The Plaintiff has listed the reference numbers of the containers he is

seeking to attach. However, it has not given any value of those containers. This issue was raised by the Defendant's counsel and in response, Mr. Khagram, learned counsel for the Plaintiff referred court to paragraphs 6 and 8 of the Application. With due respect to the Plaintiff's learned counsel, paragraphs 6 and 8 of the Application, if anything,  only relate to the quantum of the Plaintiff's claim against the Defendant. They do not give the value of the three containers the subject of the Application. Mr. Khagram also referred the court to page 51-61 of the Plaintiff's bundle of documents in support of the Application to prove that the value of the containers has been given. I have carefully scrutinised those pages and I must say that I cannot see clearly the value of the containers. The closest is page 51 which gives a figure of Dirhams 20,084. 00. That figure is not only in some strange foreign currency but also seems to refer to two containers as indicated therein as “BEING 2 CTR NO. INKU 6218347/FCIU 4562156 EXPORT TO UGANDA 14-2-5-13285504”. There is no indication that the Invoice relates to the subject containers.

On that count also, the Plaintiff should fail as was rightly held by

Muya, J. in the case of Freight Forwarders Kenya Limitedquoted before at page 8:

“Secondly, order 39 rule 5(2) requires that the plaintiff unless the court otherwise direct, specify the property required to be attached and estimated value thereof.
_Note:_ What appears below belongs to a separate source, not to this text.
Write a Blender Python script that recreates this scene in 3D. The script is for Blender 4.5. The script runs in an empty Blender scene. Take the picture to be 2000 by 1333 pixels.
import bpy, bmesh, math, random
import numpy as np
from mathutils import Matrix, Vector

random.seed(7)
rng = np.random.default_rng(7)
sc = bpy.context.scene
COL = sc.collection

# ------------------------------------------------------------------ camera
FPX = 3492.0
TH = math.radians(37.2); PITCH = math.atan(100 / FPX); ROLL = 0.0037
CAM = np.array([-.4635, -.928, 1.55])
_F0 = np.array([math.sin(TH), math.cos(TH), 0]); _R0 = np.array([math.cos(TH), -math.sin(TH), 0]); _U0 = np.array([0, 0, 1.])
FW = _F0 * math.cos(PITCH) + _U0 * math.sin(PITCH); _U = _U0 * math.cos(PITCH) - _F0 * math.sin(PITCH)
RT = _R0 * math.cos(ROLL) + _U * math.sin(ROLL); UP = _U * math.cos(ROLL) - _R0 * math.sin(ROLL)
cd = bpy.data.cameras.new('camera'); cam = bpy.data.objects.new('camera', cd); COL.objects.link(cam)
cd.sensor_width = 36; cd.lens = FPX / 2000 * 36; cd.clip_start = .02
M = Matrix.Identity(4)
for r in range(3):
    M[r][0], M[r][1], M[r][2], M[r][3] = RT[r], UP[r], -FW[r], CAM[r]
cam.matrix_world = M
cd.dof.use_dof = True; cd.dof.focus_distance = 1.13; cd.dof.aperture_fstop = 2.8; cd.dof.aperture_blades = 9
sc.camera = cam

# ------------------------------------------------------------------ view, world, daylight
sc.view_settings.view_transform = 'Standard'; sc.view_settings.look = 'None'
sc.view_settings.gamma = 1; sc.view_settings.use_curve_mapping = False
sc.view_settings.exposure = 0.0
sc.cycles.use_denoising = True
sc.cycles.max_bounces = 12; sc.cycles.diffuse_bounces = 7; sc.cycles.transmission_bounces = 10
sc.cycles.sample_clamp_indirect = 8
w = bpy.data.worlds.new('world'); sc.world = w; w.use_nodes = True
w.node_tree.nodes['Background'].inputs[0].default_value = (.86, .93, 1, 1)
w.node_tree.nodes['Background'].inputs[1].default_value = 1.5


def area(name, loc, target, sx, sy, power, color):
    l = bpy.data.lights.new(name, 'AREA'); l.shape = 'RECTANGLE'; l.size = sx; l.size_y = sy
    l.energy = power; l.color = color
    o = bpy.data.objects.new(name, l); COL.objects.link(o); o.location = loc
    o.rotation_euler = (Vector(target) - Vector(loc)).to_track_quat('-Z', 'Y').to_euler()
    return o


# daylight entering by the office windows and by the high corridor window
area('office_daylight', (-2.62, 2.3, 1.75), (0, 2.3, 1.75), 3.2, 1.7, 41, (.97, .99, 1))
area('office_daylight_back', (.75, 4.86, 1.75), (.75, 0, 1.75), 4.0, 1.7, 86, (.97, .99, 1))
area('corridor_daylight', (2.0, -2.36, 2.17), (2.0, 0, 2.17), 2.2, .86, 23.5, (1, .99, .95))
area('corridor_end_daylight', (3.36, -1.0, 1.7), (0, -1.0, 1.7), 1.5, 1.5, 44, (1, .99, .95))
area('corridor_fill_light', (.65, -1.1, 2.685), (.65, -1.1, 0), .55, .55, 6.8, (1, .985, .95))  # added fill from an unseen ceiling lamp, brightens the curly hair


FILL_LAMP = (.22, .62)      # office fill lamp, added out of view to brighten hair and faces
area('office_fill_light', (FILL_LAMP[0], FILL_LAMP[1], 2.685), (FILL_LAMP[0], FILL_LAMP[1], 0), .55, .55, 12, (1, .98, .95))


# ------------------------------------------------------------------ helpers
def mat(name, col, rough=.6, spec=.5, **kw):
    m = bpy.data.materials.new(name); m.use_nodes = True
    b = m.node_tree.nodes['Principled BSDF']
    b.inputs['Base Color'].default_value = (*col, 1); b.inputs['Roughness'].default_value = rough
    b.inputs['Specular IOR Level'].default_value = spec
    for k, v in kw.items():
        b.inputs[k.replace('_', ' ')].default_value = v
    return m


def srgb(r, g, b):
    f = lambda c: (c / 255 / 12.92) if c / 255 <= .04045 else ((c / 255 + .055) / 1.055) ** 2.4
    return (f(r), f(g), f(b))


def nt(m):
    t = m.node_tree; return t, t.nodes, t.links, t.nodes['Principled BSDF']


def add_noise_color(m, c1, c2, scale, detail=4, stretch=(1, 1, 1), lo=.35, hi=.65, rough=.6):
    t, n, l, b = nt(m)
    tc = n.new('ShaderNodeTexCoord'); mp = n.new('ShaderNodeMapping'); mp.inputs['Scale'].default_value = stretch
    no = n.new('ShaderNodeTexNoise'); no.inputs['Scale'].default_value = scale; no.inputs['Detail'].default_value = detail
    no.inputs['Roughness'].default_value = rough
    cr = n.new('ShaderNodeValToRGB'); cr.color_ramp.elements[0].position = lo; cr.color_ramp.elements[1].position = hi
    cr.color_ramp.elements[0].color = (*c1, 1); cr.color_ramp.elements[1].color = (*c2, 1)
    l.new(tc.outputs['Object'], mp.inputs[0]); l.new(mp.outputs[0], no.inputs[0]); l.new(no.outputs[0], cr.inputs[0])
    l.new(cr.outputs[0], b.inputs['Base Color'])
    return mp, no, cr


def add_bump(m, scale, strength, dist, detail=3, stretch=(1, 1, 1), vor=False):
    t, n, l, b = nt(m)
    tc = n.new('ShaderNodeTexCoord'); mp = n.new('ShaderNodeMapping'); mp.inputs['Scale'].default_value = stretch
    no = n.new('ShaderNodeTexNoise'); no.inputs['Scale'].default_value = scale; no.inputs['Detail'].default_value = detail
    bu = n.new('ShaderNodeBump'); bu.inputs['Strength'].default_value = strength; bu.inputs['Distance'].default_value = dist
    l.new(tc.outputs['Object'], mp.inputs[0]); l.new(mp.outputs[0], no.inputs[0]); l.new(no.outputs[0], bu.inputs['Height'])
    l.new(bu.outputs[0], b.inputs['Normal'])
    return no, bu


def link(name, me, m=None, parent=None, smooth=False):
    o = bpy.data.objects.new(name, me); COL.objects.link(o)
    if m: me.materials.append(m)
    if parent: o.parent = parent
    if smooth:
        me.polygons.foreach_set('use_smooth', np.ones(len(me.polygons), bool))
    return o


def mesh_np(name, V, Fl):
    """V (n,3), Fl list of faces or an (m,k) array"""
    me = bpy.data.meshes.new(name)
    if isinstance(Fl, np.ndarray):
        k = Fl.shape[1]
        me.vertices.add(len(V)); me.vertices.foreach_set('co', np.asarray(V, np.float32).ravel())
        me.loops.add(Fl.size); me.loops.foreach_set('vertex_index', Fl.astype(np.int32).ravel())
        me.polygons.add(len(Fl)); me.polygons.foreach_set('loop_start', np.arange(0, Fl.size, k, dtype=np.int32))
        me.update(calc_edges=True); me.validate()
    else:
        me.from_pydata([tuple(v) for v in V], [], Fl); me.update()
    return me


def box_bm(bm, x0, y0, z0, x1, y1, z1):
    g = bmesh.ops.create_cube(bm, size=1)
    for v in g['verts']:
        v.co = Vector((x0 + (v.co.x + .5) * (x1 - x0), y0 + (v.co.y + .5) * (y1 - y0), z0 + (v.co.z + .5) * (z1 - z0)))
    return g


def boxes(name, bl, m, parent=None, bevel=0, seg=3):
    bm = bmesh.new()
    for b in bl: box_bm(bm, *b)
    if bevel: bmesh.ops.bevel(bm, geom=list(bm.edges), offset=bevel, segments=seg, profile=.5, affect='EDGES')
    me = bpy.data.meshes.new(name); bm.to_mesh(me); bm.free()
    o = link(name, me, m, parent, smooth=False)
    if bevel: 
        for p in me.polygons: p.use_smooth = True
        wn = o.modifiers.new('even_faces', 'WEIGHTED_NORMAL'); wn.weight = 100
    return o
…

A perusal of the application shows that this has not been complied with”

CONCLUSION

For the foregoing reasons, it is my opinion that the Plaintiff has not

satisfied the requirements of Order 39 Rule 5 of the Civil Procedure Rules. For the reasons given above I reiterate the orders made by the Court on 20th December 2013 which were that the Plaintiff’s application dated 14th May 2013 be dismissed and the costs thereof are awarded to the Defendant.  The interim orders of attachment be discharged.

DATED  and  DELIVERED  at  MOMBASA   this   20TH   day    of    MARCH,   2014.